Выбрать главу

Однако хватит. Подобных узелков на память можно навязать множество. Но все они – частности. Нам же следует уяснить для себя главное: как подойти к анализу российской истории, какими нитками сшивать отдельные ее фрагменты, как их оценивать, как сквозь завалы разноречивых фактов разглядеть последующие события и удостовериться в их предопределенности, а возможно, и случайности; как, наконец, избавиться от чисто советской ментальности, дающей о себе знать самыми неожиданными, причем не всегда осознаваемыми, извивами мысли? Ведь у нас не рассосался еще очень прочный стереотип: революция 1917 г. так всем насолила, такой костью сидит в глотке, что мешает нормально и ритмично дышать, поневоле вынуждая чуть ли не всю историю России рассматривать в ее лучах как неизбежный пролог к ней; в советской историографии она вообще толковалась как некая цель всей российской истории.

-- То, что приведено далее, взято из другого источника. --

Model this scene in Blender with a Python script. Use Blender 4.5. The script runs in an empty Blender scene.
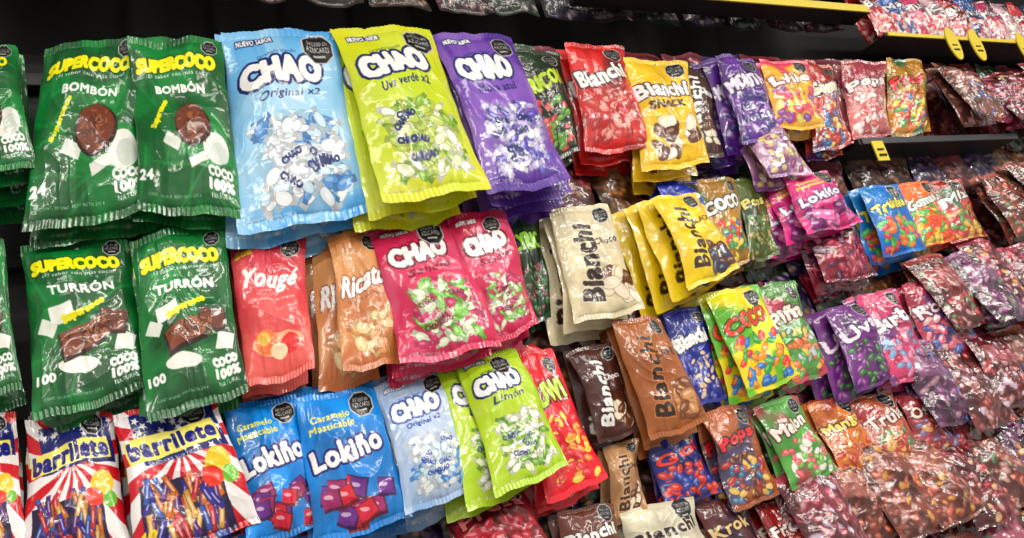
import bpy, math, random
import numpy as np
from mathutils import Vector, Matrix
scene=bpy.context.scene
# ---------------------------------------------------------------- survey frame
F=740.0
def nrm(a): a=np.array(a,float); return a/np.linalg.norm(a)
VY=-2500.0
VX=(-F*F+164*VY)/1518.0
hX=nrm((1518,-164,F)); uZ=nrm((VX,VY,F)); nY=np.cross(uZ,hX)
D=1.27; ZC=1.30
CAM=np.array((0.0,-D,ZC))
def ray(px,py):
    r=np.array((px-512.0,py-269.0,F)); return np.array((r@hX,r@nY,r@uZ))
def P(px,py,out=0.0):
    w=ray(px,py); return CAM+w*((D-out)/w[1])
# ---------------------------------------------------------------- helpers
def lin(c):
    c=np.asarray(c,float); return np.where(c<=0.04045,c/12.92,((np.clip(c,0,None)+0.055)/1.055)**2.4)
def C(r,g,b): return np.array((r,g,b),np.float32)/255.0
def link(o): scene.collection.objects.link(o); return o
def simple_mat(name,col,rough=0.5,metal=0.0,noise=0.0,emit=0):
    m=bpy.data.materials.new(name); m.use_nodes=True; nt=m.node_tree; b=nt.nodes['Principled BSDF']
    l=lin(np.array(col)/255.0)
    b.inputs['Base Color'].default_value=(*l,1); b.inputs['Roughness'].default_value=rough; b.inputs['Metallic'].default_value=metal
    if noise:
        tc=nt.nodes.new('ShaderNodeTexCoord'); n=nt.nodes.new('ShaderNodeTexNoise'); n.inputs['Scale'].default_value=9
        r=nt.nodes.new('ShaderNodeValToRGB'); nt.links.new(tc.outputs['Object'],n.inputs['Vector'])
        r.color_ramp.elements[0].color=(*(l*(1-noise)),1); r.color_ramp.elements[1].color=(*(l*(1+noise)),1)
        nt.links.new(n.outputs['Fac'],r.inputs['Fac']); nt.links.new(r.outputs['Color'],b.inputs['Base Color'])
    return m
def film_mat(name,rough,coat,bump,scale,spec=0.5,cr=.08):
    m=bpy.data.materials.new(name); m.use_nodes=True; nt=m.node_tree; b=nt.nodes['Principled BSDF']
    a=nt.nodes.new('ShaderNodeAttribute'); a.attribute_name='Col'
    nt.links.new(a.outputs['Color'],b.inputs['Base Color'])
    b.inputs['Roughness'].default_value=rough; b.inputs['Specular IOR Level'].default_value=spec
    b.inputs['Coat Weight'].default_value=coat; b.inputs['Coat Roughness'].default_value=cr
    tc=nt.nodes.new('ShaderNodeTexCoord'); n=nt.nodes.new('ShaderNodeTexNoise')
    n.inputs['Scale'].default_value=scale; n.inputs['Detail'].default_value=2; n.inputs['Distortion'].default_value=1.0
    nt.links.new(tc.outputs['Object'],n.inputs['Vector'])
    bp=nt.nodes.new('ShaderNodeBump'); bp.inputs['Strength'].default_value=bump; bp.inputs['Distance'].default_value=0.01
    nt.links.new(n.outputs['Fac'],bp.inputs['Height'])
    nt.links.new(bp.outputs['Normal'],b.inputs['Normal']); nt.links.new(bp.outputs['Normal'],b.inputs['Coat Normal'])
    return m
M_FOIL=film_mat('foil_film',0.42,0.75,0.20,18,.35,.10)
M_CLEAR=film_mat('clear_film',0.26,1.0,0.55,30,0.7,.07)
import bmesh
def box_mesh(bm,lo,hi):
    lo=Vector(lo);hi=Vector(hi)
    vs=[bm.verts.new((x,y,z)) for x in(lo.x,hi.x) for y in(lo.y,hi.y) for z in(lo.z,hi.z)]
    for f in((0,1,3,2),(4,6,7,5),(0,4,5,1),(2,3,7,6),(0,2,6,4),(1,5,7,3)): bm.faces.new([vs[i] for i in f])
def boxes(name,lst,mat,bev=0.0,parent=None):
    bm=bmesh.new()
    for lo,hi in lst: box_mesh(bm,lo,hi)
    bmesh.ops.recalc_face_normals(bm,faces=bm.faces)
    me=bpy.data.meshes.new(name); bm.to_mesh(me); bm.free(); me.materials.append(mat)
    o=link(bpy.data.objects.new(name,me))
    if bev:
        md=o.modifiers.new('bev','BEVEL'); md.width=bev; md.segments=2
    if parent: o.parent=parent
    return o
# ---------------------------------------------------------------- art canvas
_tc={}
def textmesh(s,shear):
    k=(s,shear)
    if k in _tc: return _tc[k]
    cu=bpy.data.curves.new('t','FONT'); cu.body=s; cu.shear=shear; cu.resolution_u=3; cu.space_character=1.10
    ob=link(bpy.data.objects.new('t',cu)); bpy.context.view_layer.update()
    dg=bpy.context.evaluated_depsgraph_get(); ev=ob.evaluated_get(dg); me=ev.to_mesh()
    me.calc_loop_triangles()
    co=np.empty(len(me.vertices)*3,np.float32); me.vertices.foreach_get('co',co); co=co.reshape(-1,3)[:,:2].copy()
    tr=np.empty(len(me.loop_triangles)*3,np.int32); me.loop_triangles.foreach_get('vertices',tr); tr=tr.reshape(-1,3)
    ev.to_mesh_clear(); bpy.data.objects.remove(ob); bpy.data.curves.remove(cu)
    _tc[k]=(co,tr); return _tc[k]
def dilate(m,n):
    for i in range(n):
        r=m.copy(); r[1:]|=m[:-1]; r[:-1]|=m[1:]; r[:,1:]|=m[:,:-1]; r[:,:-1]|=m[:,1:]
        if i%2: r[1:,1:]|=m[:-1,:-1]; r[:-1,:-1]|=m[1:,1:]; r[1:,:-1]|=m[:-1,1:]; r[:-1,1:]|=m[1:,:-1]
        m=r
    return m
def vnoise(h,w,fy,fx,rng):
    g=rng.random((fy+2,fx+2)).astype(np.float32)
    y=np.linspace(0,fy,h); x=np.linspace(0,fx,w)
    yi=np.minimum(y.astype(int),fy);xi=np.minimum(x.astype(int),fx)
    ty=(y-yi);tx=(x-xi); ty=ty*ty*(3-2*ty);tx=tx*tx*(3-2*tx)
    ty=ty[:,None];tx=tx[None]
    a=g[yi][:,xi];b=g[yi][:,xi+1];c=g[yi+1][:,xi];d=g[yi+1][:,xi+1]
    return (a*(1-tx)+b*tx)*(1-ty)+(c*(1-tx)+d*tx)*ty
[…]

Конечно, мы рождены тем прошлым, которое сегодня пытаемся препарировать и вынуждены копаться в его потрохах. Занятие это не из приятных, а потому постоянно приходится преодолевать в себе сильный соблазн заклеймительства. Однако, кроме собственного сиюминутного удовлетворения, оно ничего не даст. У древних римлян был девиз Sine irae et odio (без гнева и пристрастия). Попробуем ему следовать.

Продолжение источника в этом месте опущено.